There is every reason to question whether LK was adequate to the job, being slashed in size and requiring a crasher stage to descend. The process of lightening the N-1 enough to enable it to push even this shrunken stack to TLI was fatal.
Now suppose we have a more robust but heavier N-1 of slightly reduced maximum thrust, which cannot by itself put even the dangerously ultralight Soyuz-LK combination into orbit along with the upper stages needed for TLI.
Here comes the clever bit--instead, the program went in the ATL story to two N-1 launches. The first one would place an LK and crasher stage into LLO, to wait there, for a second N-1 launch enabling a crewed Soyuz to proceed independently to the Moon, there to enter LLO and rendezvous with the LK.
In this way, both the Soyuz and LK, along with their respective propelling stages, can be more massive, while the N1 can be a bit simpler and more robust. To make it to the Lunar landing before Apollo 11 it also needs to be authorized much earlier, but perhaps it would work to have the space station launcher version approved quite early in the '60s; perhaps a POD could be that Korolev consolidates his position as the master of the Soviet space program with fewer rivals, and the regime commits to the "N" system as the immediate successor to the R-7 upgrades that were Vostok and Soyuz rockets, with a plan to develop a large space station from components launched on the early draft version of N1.

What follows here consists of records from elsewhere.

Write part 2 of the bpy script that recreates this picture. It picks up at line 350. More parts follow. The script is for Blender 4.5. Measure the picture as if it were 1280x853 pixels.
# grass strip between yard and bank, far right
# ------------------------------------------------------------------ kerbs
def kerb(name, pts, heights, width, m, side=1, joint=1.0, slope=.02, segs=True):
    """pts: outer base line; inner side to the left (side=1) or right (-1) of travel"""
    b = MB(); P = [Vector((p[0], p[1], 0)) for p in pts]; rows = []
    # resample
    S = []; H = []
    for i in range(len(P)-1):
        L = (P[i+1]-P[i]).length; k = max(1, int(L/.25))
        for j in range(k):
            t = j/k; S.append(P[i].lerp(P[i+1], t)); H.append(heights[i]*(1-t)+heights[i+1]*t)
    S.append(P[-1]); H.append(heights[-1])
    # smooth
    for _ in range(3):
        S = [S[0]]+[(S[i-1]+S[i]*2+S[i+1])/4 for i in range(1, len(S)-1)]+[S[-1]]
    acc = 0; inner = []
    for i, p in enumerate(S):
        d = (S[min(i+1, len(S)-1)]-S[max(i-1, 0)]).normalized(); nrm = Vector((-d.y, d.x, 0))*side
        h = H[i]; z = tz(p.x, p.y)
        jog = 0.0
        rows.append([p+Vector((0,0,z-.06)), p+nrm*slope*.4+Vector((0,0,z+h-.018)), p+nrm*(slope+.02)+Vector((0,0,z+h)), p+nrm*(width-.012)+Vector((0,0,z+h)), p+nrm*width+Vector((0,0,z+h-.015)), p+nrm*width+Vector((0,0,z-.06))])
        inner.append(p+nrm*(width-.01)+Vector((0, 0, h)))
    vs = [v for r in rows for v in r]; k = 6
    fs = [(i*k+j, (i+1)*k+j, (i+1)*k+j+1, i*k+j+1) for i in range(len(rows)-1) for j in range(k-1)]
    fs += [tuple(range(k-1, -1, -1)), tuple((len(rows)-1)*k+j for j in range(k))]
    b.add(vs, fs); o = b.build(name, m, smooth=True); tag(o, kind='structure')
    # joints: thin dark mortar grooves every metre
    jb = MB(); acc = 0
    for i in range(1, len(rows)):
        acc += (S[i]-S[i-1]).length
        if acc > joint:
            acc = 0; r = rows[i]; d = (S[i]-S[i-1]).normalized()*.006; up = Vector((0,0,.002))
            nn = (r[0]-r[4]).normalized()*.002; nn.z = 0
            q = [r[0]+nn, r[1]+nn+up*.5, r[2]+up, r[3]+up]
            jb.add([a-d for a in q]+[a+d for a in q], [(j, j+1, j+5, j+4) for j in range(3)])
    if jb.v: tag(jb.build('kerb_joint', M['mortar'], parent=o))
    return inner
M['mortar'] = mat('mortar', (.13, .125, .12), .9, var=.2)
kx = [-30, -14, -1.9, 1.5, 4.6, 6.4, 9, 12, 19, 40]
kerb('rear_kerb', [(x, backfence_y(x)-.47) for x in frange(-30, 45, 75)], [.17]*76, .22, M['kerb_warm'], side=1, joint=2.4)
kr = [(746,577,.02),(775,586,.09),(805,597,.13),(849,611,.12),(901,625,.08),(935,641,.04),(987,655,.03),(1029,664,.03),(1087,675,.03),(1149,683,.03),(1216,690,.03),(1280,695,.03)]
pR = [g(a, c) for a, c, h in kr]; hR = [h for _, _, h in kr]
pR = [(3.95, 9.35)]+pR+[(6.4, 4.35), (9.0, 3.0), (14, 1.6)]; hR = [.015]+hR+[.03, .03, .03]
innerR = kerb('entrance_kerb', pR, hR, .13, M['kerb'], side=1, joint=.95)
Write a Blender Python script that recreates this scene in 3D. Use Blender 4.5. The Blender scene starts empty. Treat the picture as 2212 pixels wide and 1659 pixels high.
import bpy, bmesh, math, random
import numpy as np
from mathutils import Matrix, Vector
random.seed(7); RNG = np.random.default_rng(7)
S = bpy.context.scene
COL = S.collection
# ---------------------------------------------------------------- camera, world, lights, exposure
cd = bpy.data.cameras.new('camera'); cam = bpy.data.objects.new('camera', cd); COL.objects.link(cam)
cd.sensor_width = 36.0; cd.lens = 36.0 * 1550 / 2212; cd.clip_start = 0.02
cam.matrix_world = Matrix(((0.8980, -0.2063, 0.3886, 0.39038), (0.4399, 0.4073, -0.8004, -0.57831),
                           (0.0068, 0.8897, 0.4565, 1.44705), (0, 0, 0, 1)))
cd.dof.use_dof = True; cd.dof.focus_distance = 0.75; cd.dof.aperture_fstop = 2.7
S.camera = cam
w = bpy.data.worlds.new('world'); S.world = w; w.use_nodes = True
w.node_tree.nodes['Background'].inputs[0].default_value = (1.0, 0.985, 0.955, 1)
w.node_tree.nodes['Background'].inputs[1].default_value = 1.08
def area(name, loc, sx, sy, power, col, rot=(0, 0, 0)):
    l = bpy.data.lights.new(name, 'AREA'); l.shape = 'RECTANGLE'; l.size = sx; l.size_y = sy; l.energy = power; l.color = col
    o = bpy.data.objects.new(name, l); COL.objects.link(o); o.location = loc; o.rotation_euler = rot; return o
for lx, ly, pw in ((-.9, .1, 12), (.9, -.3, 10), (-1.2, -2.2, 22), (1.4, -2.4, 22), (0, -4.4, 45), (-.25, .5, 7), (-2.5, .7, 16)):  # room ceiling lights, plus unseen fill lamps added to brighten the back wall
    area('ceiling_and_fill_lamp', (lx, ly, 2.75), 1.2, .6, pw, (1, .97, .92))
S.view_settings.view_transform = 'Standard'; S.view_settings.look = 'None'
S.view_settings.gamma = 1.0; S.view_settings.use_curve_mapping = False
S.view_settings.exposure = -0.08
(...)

It should be noted, N1 was part of a larger scheme, in which a smaller rocket that essentially would be N1 minus its first stage would take the place of roughly the Proton rocket OTL. The advantage being, it would have been possible to first develop this smaller rocket, typically described as N2, testing out all the upper stack of N1, before developing the supersized N1 first stage.
By accepting that N1 could not be stretched to match a Saturn V type performance, but SpaceX style relying on the economies going with production of many instances of the same engine in large numbers (N1 would use 30 engines, in the ATL reduced or rather with designers refusing to raise it beyond 24, on the first stage, IIRC 8 of essentially the same engine on the second stage (a variant with longer vacuum optimized nozzle) and one of those engines again on the third stage) I think it just might have been possible, as in the TL, for the Soviets to get a one cosmonaut LK down just before Apollo 11 was possible.